Qatar Insurance Company lifted the Gulf state’s stock market to an all-time high on Tuesday after winning a large contract to provide services to the nation’s new main international airport.
Most other markets in the region also advanced. Dubai led gains as it recovered from a sharp drop earlier this week.
Shares in Qatar Insurance Co rose their daily limit of 10 % after Qatar Civil Aviation Authority said the company would provide insurance services for the newly opened Hamad International Airport for a value of QR 45.97 bln (USD 12.63 bln).
The stock was the main support for the Doha benchmark , which climbed 0.8 % to a new all-time closing high of 13,175 points, breaking through resistance at the 2005 intra-day peak of 13,069 points.
Most Doha-listed stocks rose ahead Index compiler MSCI’s Wednesday announcement on which companies from Qatar and the United Arab Emirates it will add to its emerging market index.
The changes will take effect at the end of May, almost a year after MSCI said it would upgrade both countries to emerging market status.
That decision has helped the Dubai, Abu Dhabi and Qatar bourses subsequently outperform other Gulf markets.
“Clearly, there is continuing investor positioning ahead of the MSCI upgrade,” said Akber Khan, director of asset management at Qatar’s Al Rayan Investment. “We expect that inflows will be greater than the outflows.”
Stocks from the UAE and Qatar are currently included in MSCI’s frontier market index and the upgrade is expected to attract more foreign investment.
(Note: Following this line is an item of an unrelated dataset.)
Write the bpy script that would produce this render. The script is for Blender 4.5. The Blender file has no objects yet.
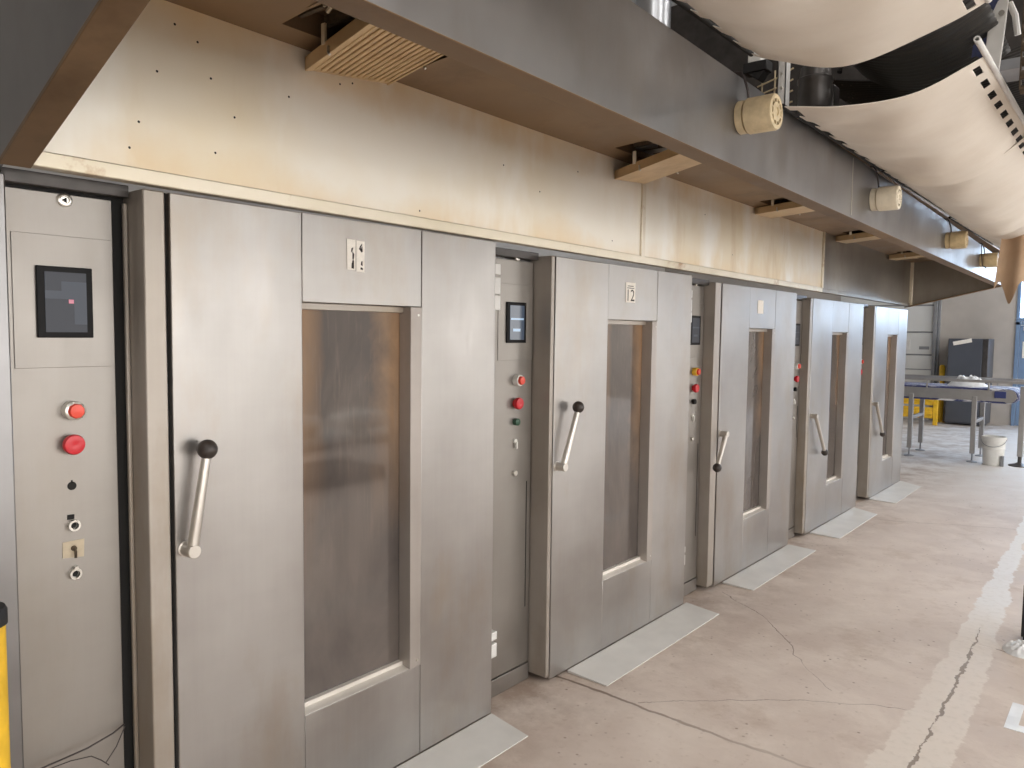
import bpy, bmesh, math, random
from math import sin, cos, pi, radians
from mathutils import Vector, Matrix
random.seed(7)
S = bpy.context.scene
COL = S.collection

# ------------------------------------------------------------------ mesh helper
class MB:
    def __init__(self):
        self.v = []; self.f = []; self.mi = []; self.m = 0
    def add(self, vs, fs):
        o = len(self.v); self.v += [tuple(p) for p in vs]
        for f in fs:
            self.f.append([i + o for i in f]); self.mi.append(self.m)
        return self
    def box(self, x0, x1, y0, y1, z0, z1):
        return self.hexa([(x0,y0,z0),(x1,y0,z0),(x1,y1,z0),(x0,y1,z0),(x0,y0,z1),(x1,y0,z1),(x1,y1,z1),(x0,y1,z1)])
    def hexa(self, p):
        return self.add(p, [(0,3,2,1),(4,5,6,7),(0,1,5,4),(1,2,6,5),(2,3,7,6),(3,0,4,7)])
    def frame(self, d):
        d = Vector(d).normalized(); a = Vector((0,0,1)) if abs(d.z) < .9 else Vector((1,0,0))
        u = d.cross(a).normalized(); return u, d.cross(u).normalized()
    def cyl(self, p0, p1, r0, r1=None, n=20, caps=True):
        r1 = r0 if r1 is None else r1
        return self.lathe(p0, Vector(p1) - Vector(p0), [(0, r0), ((Vector(p1)-Vector(p0)).length, r1)], n, caps)
    def lathe(self, p0, d, prof, n=24, caps=True):
        p0 = Vector(p0); d = Vector(d).normalized(); u, w = self.frame(d); vs = []; fs = []
        for h, r in prof:
            for k in range(n):
                a = 2*pi*k/n; vs.append(p0 + d*h + u*(cos(a)*r) + w*(sin(a)*r))
        for i in range(len(prof)-1):
            for k in range(n):
                a = i*n+k; b = i*n+(k+1) % n; fs.append((a, b, b+n, a+n))
        if caps:
            fs.append(tuple(range(n))[::-1]); fs.append(tuple(range((len(prof)-1)*n, len(prof)*n)))
        return self.add(vs, fs)
    def ball(self, c, r, n=20):
        prof = [(-r*cos(pi*i/12), max(r*sin(pi*i/12), r*.01)) for i in range(13)]
        return self.lathe(Vector(c), (0,0,1), prof, n)
    def tube(self, pts, r, n=8):
        pts = [Vector(p) for p in pts]; vs = []; fs = []
        for i, p in enumerate(pts):
            d = (pts[min(i+1, len(pts)-1)] - pts[max(i-1, 0)]).normalized(); u, w = self.frame(d)
            for k in range(n):
                a = 2*pi*k/n; vs.append(p + u*(cos(a)*r) + w*(sin(a)*r))
        for i in range(len(pts)-1):
            for k in range(n):
                a = i*n+k; b = i*n+(k+1) % n; fs.append((a, b, b+n, a+n))
        fs.append(tuple(range(n))[::-1]); fs.append(tuple(range((len(pts)-1)*n, len(pts)*n)))
        return self.add(vs, fs)
    def prism(self, poly, off):
        n = len(poly); off = Vector(off); vs = [Vector(p) for p in poly] + [Vector(p)+off for p in poly]
        fs = [tuple(range(n))[::-1], tuple(range(n, 2*n))] + [(i, (i+1) % n, (i+1) % n+n, i+n) for i in range(n)]
        return self.add(vs, fs)
    def sheet(self, fn, nu, nv, th, skip=None):
        """a cloth of real thickness: fn(u, v) gives its point, th its thickness along z"""
        vs = []; fs = []; N = (nu+1)*(nv+1)
        for s in (0, 1):
            for i in range(nu+1):
                for j in range(nv+1):
                    p = Vector(fn(i/nu, j/nv)); p.z += th*s; vs.append(p)
        keep = set((i, j) for i in range(nu) for j in range(nv) if not (skip and skip((i+.5)/nu, (j+.5)/nv)))
        for i, j in keep:
            a = i*(nv+1)+j; b = a+1; c = a+nv+2; d = a+nv+1
            fs += [(a, b, c, d), (a+N, d+N, c+N, b+N)]
            for di, dj, e in ((-1,0,(a,b)), (1,0,(c,d)), (0,-1,(d,a)), (0,1,(b,c))):
                if (i+di, j+dj) not in keep: fs.append((e[1], e[0], e[0]+N, e[1]+N))
        return self.add(vs, fs)
    def text(self, s, origin, right, up, height, squeeze=1.0):
        cu = bpy.data.curves.new('t', 'FONT'); cu.body = s; cu.size = 1; cu.resolution_u = 3
        ob = bpy.data.objects.new('t', cu); COL.objects.link(ob); bpy.context.view_layer.update()
        me = ob.evaluated_get(bpy.context.evaluated_depsgraph_get()).to_mesh()
        xs = [v.co.x for v in me.vertices]; ys = [v.co.y for v in me.vertices]
        x0, y0, k = min(xs), min(ys), height/(max(ys)-min(ys)); R = Vector(right); U = Vector(up); o = Vector(origin)
        self.add([o + R*((v.co.x-x0)*k*squeeze) + U*((v.co.y-y0)*k) for v in me.vertices], [tuple(p.vertices) for p in me.polygons])
        bpy.data.objects.remove(ob); bpy.data.curves.remove(cu)
        return self
    def build(self, name, mat, parent=None, bevel=0, smooth=40, sub=0, loc=None, norm=True):
        me = bpy.data.meshes.new(name); me.from_pydata(self.v, [], self.f); me.update()
        for m in (mat if isinstance(mat, (list, tuple)) else [mat]): me.materials.append(m)
        for p, i in zip(me.polygons, self.mi): p.material_index = i
        if norm:
            bm = bmesh.new(); bm.from_mesh(me); bmesh.ops.recalc_face_normals(bm, faces=bm.faces); bm.to_mesh(me); bm.free()
        for p in me.polygons: p.use_smooth = True
        me.set_sharp_from_angle(angle=radians(smooth))
        o = bpy.data.objects.new(name, me); COL.objects.link(o)
        if parent: o.parent = parent
        if bevel:
            b = o.modifiers.new('bevel', 'BEVEL'); b.width = bevel; b.segments = 2; b.limit_method = 'ANGLE'; b.angle_limit = radians(40)
        if sub:
            s = o.modifiers.new('sub', 'SUBSURF'); s.levels = sub; s.render_levels = sub
        return o

def tag(o, label, cat, group=None, kind=None):
    o['label'] = label; o['category'] = cat
    if group: o['group'] = group
    if kind: o['kind'] = kind
    return o
def empty(name, loc, label, cat, group=None):
    o = bpy.data.objects.new(name, None); COL.objects.link(o); o.location = loc; o.empty_display_size = .1
    return tag(o, label, cat, group)
class Rel:
    """builds parts in world coordinates below an Empty that stands elsewhere"""
    def __init__(self, root): self.root = root; self.o = Vector(root.location)
    def part(self, mb, name, mat, parent=None, **k):
        mb.v = [tuple(Vector(p) - self.o) for p in mb.v]
        return mb.build(name, mat, parent or self.root, **k)
def struct(o): o['kind'] = 'structure'; return o

# ------------------------------------------------------------------ materials
def lin(c):
    return tuple(((x/255)/12.92 if x/255 <= .04045 else ((x/255+.055)/1.055)**2.4) for x in c) + (1,)
class NT:
    def __init__(self, name):
        self.mat = bpy.data.materials.new(name); self.mat.use_nodes = True; self.t = self.mat.node_tree
        self.b = self.t.nodes['Principled BSDF']; self._p = None
    def n(self, typ, **k):
        nd = self.t.nodes.new(typ)
        for a, v in k.items(): setattr(nd, a, v)
        return nd
    def l(self, a, b): self.t.links.new(a, b)
    def put(self, sock, v):
        if hasattr(v, 'is_output') or isinstance(v, bpy.types.NodeSocket): self.l(v, sock)
        else: sock.default_value = v
    def pos(self):
        if not self._p: self._p = self.n('ShaderNodeNewGeometry').outputs['Position']
        return self._p
    def xyz(self):
        s = self.n('ShaderNodeSeparateXYZ'); self.l(self.pos(), s.inputs[0]); return s.outputs
    def math(self, op, a, b=0.0, clamp=False):
        m = self.n('ShaderNodeMath', operation=op, use_clamp=clamp); self.put(m.inputs[0], a); self.put(m.inputs[1], b); return m.outputs[0]
    def noise(self, scale=1, detail=4, rough=.55, stretch=(1,1,1), shift=(0,0,0), dist=0):
        mp = self.n('ShaderNodeMapping'); self.l(self.pos(), mp.inputs[0]); mp.inputs['Scale'].default_value = stretch; mp.inputs['Location'].default_value = shift
        nz = self.n('ShaderNodeTexNoise'); self.l(mp.outputs[0], nz.inputs['Vector'])
        nz.inputs['Scale'].default_value = scale; nz.inputs['Detail'].default_value = detail; nz.inputs['Roughness'].default_value = rough; nz.inputs['Distortion'].default_value = dist
        return nz.outputs['Fac']
    def ramp(self, v, a, b, lo=0.0, hi=1.0):
        m = self.n('ShaderNodeMapRange', clamp=True); self.put(m.inputs[0], v)
        for i, x in zip((1,2,3,4), (a, b, lo, hi)): m.inputs[i].default_value = x
        return m.outputs[0]
    def mix(self, f, a, b):
        m = self.n('ShaderNodeMix', data_type='RGBA'); self.put(m.inputs[0], f); self.put(m.inputs[6], a); self.put(m.inputs[7], b); return m.outputs[2]
    def bump(self, h, strength=.2, dist=.01):
        b = self.n('ShaderNodeBump'); b.inputs['Strength'].default_value = strength; b.inputs['Distance'].default_value = dist; self.put(b.inputs['Height'], h)
        self.l(b.outputs[0], self.b.inputs['Normal']); return self
    def set(self, color=None, metallic=None, rough=None, spec=None, **k):
        for nm, v in (('Base Color', color), ('Metallic', metallic), ('Roughness', rough), ('Specular IOR Level', spec)):
            if v is not None: self.put(self.b.inputs[nm], v)
        for nm, v in k.items(): self.put(self.b.inputs[nm.replace('_', ' ')], v)
        return self.mat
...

Exchange data shows large inflows of foreign funds have already taken place.
UAE, SAUDI
Dubai’s bourse rose 2.2 %, further recovering from Sunday’s 3.1-% decline.
Emaar Properties, up 3 %, was the main support, along with builder Arabtec Holding whose shares surged 11.7 % and topped daily turnover.
Arabtec reported a 121-% jump in first-quarter net profit last week, although some analysts said that may not be enough to justify its current multiples which are significantly higher than those of regional and global peers.
The contractor, which branched out this year into development with a USD 40 bln project in Egypt, trades at a trailing price-to-earnings ratio of 62, while other builders and developers in the Gulf have multiples between 20 and 26.
Abu Dhabi’s bourse rose 0.6 %. Telecom operator Etisalat climbed 1.8 percent and developer Aldar , which this week said its first-quarter profit nearly tripled, gained 2.2 %.
Saudi Arabia’s bourse added 0.4 %. Saudi Basic Industries (SABIC) and Al-Rajhi Bank were the main supports, up 1.1 and 0.7 % respectively.